А что же Горький-Нижний?! Может, сюда в 1943 г. съехались все патриоты СССР, чтобы на радость С. С. Сулакшину отметить разгром фашистов на Волге демографическим фестивалем? Это вряд ли. Но вот что город Горький в ту пору служил местом массовой эвакуации — известно совершенно достоверно. Причем эвакуировались (в том числе из Москвы) главным образом женщины. Тысячами и (похоже) десятками тысяч. В том числе молодые. Судить о том, насколько они были духовны, сколько среди них было комсомолок и как часто они читали на ночь труды И.В. Сталина, мы предоставим г-ну Сулакшину (он доктор не только физ. — мат. наук, но и политических тоже) и г-ну Гундарову (не только доктор мед. наук, но и кандидат философских). Со своей стороны, чисто из личного опыта (не претендуя на философскую степень), скромно заметим, что женщинам, особенно молодым, свойственно, вообще-то, общаться с мужчинами. Причем не только на комсомольских собраниях. В результате чего иногда возникает такое явление, как беременность. Которая нередко завершается родами.
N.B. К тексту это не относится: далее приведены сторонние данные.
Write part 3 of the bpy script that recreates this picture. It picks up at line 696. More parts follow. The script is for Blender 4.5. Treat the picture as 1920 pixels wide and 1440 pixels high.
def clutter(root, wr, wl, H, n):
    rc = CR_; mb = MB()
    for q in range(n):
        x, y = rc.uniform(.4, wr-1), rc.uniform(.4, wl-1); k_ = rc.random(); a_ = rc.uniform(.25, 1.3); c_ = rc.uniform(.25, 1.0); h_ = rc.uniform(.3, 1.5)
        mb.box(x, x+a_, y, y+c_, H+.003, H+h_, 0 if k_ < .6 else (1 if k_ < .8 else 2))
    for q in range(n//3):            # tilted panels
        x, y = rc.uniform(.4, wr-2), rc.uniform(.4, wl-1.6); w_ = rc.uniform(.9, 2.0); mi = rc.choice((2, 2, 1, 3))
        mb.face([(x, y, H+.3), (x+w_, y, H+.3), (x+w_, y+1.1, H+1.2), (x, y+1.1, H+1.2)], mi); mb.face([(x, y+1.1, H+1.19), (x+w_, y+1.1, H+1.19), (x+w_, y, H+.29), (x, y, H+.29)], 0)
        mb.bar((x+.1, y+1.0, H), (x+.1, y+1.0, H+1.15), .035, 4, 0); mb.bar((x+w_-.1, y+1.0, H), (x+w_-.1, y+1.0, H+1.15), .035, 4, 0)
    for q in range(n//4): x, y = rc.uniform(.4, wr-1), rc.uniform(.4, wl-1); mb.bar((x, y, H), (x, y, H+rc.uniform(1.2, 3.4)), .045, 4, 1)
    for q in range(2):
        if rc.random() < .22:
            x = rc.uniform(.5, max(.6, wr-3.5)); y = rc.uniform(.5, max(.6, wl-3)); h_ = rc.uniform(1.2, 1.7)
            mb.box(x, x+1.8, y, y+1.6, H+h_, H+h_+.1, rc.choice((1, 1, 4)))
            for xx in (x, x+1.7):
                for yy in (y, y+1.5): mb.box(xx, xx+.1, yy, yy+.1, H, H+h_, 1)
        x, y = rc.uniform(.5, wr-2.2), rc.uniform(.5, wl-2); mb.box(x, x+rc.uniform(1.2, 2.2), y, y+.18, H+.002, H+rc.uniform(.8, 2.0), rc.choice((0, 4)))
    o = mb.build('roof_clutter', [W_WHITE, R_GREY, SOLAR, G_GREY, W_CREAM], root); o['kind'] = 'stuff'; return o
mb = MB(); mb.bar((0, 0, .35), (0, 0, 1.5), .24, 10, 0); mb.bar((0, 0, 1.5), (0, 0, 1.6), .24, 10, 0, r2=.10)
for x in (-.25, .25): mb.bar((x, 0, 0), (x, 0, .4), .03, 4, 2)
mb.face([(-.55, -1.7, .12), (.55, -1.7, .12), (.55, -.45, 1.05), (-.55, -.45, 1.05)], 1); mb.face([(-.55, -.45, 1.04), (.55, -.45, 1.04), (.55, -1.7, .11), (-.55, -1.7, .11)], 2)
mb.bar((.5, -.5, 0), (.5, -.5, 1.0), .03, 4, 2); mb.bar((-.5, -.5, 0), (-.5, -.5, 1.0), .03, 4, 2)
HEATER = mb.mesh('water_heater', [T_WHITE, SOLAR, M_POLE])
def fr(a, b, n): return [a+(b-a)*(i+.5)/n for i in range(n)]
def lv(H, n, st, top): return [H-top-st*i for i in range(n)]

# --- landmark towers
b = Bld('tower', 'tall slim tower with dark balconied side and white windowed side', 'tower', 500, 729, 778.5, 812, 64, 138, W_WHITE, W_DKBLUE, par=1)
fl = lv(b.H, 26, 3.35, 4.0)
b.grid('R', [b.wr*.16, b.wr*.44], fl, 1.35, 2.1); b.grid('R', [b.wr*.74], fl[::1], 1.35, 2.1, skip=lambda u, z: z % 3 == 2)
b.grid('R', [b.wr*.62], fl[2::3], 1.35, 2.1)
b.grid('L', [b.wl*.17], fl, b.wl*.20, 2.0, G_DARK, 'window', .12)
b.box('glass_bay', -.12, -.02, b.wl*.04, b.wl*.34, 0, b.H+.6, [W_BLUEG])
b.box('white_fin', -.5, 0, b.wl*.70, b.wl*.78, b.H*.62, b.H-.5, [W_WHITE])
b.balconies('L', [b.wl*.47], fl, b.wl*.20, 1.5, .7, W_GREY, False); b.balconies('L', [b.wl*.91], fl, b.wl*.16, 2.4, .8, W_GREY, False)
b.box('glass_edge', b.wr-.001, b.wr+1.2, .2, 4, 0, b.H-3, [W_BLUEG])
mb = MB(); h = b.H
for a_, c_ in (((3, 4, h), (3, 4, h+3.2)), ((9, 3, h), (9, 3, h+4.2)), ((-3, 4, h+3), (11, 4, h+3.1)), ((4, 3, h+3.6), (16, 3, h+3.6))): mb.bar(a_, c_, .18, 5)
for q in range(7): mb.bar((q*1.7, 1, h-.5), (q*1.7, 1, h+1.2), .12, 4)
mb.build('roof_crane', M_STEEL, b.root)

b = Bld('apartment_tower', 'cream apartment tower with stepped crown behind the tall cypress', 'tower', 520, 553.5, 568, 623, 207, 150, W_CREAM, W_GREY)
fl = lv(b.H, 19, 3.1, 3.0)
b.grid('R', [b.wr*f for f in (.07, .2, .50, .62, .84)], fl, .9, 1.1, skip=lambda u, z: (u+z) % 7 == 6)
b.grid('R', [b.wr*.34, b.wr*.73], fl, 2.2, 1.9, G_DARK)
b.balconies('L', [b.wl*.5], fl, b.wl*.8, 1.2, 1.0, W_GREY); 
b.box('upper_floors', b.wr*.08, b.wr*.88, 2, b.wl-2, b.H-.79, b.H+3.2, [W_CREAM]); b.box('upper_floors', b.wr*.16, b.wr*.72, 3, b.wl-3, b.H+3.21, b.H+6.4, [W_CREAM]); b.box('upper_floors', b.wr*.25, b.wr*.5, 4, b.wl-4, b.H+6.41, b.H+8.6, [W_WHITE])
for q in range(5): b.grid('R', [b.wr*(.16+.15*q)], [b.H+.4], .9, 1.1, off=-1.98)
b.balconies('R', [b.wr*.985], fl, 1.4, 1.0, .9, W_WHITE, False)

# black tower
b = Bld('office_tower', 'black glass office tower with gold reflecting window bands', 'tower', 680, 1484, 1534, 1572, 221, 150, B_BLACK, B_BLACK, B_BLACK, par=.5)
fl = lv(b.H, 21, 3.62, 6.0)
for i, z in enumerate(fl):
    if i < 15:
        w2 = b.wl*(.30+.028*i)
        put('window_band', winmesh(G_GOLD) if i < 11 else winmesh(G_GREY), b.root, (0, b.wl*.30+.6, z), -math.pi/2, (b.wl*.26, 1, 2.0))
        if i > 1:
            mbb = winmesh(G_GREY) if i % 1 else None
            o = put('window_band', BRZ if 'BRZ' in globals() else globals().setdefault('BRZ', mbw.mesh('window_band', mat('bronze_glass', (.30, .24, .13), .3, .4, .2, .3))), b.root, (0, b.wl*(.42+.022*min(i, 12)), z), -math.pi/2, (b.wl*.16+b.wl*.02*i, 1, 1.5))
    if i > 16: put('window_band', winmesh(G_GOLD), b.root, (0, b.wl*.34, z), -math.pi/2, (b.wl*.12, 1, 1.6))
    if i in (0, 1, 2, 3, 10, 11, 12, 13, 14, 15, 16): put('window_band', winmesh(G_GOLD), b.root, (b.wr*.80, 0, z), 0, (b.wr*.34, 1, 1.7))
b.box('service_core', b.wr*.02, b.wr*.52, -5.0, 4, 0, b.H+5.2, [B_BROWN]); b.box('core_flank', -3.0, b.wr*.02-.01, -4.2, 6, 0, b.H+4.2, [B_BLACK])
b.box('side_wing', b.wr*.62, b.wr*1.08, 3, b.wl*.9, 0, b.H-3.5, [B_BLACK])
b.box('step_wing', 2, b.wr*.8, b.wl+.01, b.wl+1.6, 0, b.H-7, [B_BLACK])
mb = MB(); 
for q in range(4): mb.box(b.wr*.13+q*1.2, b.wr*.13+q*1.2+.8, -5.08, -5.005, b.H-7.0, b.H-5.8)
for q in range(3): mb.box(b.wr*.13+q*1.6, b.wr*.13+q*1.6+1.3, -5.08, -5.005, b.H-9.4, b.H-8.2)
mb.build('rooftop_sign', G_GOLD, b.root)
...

Если в начале Большой войны женщины появлялись в Горьком в заведомо сверхнормативных количествах и первое время как могли там обустраивались (работа, общага или съемный угол в частном секторе, карточки на хлеб.), то, как ни крути, через год-полтора жизнь у них все-таки с грехом пополам должна была наладиться. Приходили похоронки, высыхали слезы, зарождались новые человеческие отношения; вместе с ними порой и младенцы. Которые стали появляться на свет как раз в 1943 г. Естественно, тоже в количестве, превышающем норму прежних лет. Надо обладать очень специфическим устройством ментальных очей, чтобы увидеть за этим вполне естественным региональным явлением знак животворной силы Сталинграда и особую духовную составляющую в репродуктивном поведении советского народа.